▸ Your objective: Retype the complete listing exactly as it appears.

▸ Material provided:
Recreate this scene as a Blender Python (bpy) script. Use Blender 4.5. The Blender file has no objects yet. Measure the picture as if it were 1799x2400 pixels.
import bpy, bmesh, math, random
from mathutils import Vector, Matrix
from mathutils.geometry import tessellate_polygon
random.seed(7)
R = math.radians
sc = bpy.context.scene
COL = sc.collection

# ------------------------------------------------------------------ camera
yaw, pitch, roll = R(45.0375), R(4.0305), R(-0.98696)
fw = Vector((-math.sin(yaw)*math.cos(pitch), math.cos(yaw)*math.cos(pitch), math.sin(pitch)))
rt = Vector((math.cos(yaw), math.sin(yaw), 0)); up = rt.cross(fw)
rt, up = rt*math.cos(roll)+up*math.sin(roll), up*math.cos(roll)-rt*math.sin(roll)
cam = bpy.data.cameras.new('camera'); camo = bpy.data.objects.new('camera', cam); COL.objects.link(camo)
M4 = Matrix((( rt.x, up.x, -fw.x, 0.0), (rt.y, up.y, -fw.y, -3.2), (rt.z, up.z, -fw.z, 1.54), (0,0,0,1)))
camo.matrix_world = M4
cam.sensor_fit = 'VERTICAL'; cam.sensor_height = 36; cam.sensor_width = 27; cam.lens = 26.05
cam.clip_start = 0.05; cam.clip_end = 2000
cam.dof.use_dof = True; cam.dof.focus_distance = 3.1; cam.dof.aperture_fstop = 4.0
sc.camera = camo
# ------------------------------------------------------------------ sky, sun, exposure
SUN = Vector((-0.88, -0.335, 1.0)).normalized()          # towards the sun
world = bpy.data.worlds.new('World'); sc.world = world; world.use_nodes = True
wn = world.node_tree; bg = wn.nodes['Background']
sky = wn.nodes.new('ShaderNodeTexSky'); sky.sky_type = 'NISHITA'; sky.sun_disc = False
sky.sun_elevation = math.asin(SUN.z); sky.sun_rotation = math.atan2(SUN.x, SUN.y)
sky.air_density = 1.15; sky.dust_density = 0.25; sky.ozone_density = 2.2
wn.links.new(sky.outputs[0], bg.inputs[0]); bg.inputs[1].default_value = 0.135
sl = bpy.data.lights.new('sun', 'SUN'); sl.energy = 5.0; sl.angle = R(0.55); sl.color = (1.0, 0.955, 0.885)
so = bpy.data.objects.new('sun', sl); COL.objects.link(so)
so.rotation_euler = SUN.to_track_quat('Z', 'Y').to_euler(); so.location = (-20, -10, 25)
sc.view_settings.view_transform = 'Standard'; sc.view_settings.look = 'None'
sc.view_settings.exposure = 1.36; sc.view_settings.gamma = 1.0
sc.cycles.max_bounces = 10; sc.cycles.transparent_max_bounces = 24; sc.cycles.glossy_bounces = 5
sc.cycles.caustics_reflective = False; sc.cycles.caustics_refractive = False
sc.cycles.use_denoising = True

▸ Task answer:
Recreate this scene as a Blender Python (bpy) script. Use Blender 4.5. The Blender file has no objects yet. Measure the picture as if it were 1799x2400 pixels.
import bpy, bmesh, math, random
from mathutils import Vector, Matrix
from mathutils.geometry import tessellate_polygon
random.seed(7)
R = math.radians
sc = bpy.context.scene
COL = sc.collection

# ------------------------------------------------------------------ camera
yaw, pitch, roll = R(45.0375), R(4.0305), R(-0.98696)
fw = Vector((-math.sin(yaw)*math.cos(pitch), math.cos(yaw)*math.cos(pitch), math.sin(pitch)))
rt = Vector((math.cos(yaw), math.sin(yaw), 0)); up = rt.cross(fw)
rt, up = rt*math.cos(roll)+up*math.sin(roll), up*math.cos(roll)-rt*math.sin(roll)
cam = bpy.data.cameras.new('camera'); camo = bpy.data.objects.new('camera', cam); COL.objects.link(camo)
M4 = Matrix((( rt.x, up.x, -fw.x, 0.0), (rt.y, up.y, -fw.y, -3.2), (rt.z, up.z, -fw.z, 1.54), (0,0,0,1)))
camo.matrix_world = M4
cam.sensor_fit = 'VERTICAL'; cam.sensor_height = 36; cam.sensor_width = 27; cam.lens = 26.05
cam.clip_start = 0.05; cam.clip_end = 2000
cam.dof.use_dof = True; cam.dof.focus_distance = 3.1; cam.dof.aperture_fstop = 4.0
sc.camera = camo
# ------------------------------------------------------------------ sky, sun, exposure
SUN = Vector((-0.88, -0.335, 1.0)).normalized()          # towards the sun
world = bpy.data.worlds.new('World'); sc.world = world; world.use_nodes = True
wn = world.node_tree; bg = wn.nodes['Background']
sky = wn.nodes.new('ShaderNodeTexSky'); sky.sky_type = 'NISHITA'; sky.sun_disc = False
sky.sun_elevation = math.asin(SUN.z); sky.sun_rotation = math.atan2(SUN.x, SUN.y)
sky.air_density = 1.15; sky.dust_density = 0.25; sky.ozone_density = 2.2
wn.links.new(sky.outputs[0], bg.inputs[0]); bg.inputs[1].default_value = 0.135
sl = bpy.data.lights.new('sun', 'SUN'); sl.energy = 5.0; sl.angle = R(0.55); sl.color = (1.0, 0.955, 0.885)
so = bpy.data.objects.new('sun', sl); COL.objects.link(so)
so.rotation_euler = SUN.to_track_quat('Z', 'Y').to_euler(); so.location = (-20, -10, 25)
sc.view_settings.view_transform = 'Standard'; sc.view_settings.look = 'None'
sc.view_settings.exposure = 1.36; sc.view_settings.gamma = 1.0
sc.cycles.max_bounces = 10; sc.cycles.transparent_max_bounces = 24; sc.cycles.glossy_bounces = 5
sc.cycles.caustics_reflective = False; sc.cycles.caustics_refractive = False
sc.cycles.use_denoising = True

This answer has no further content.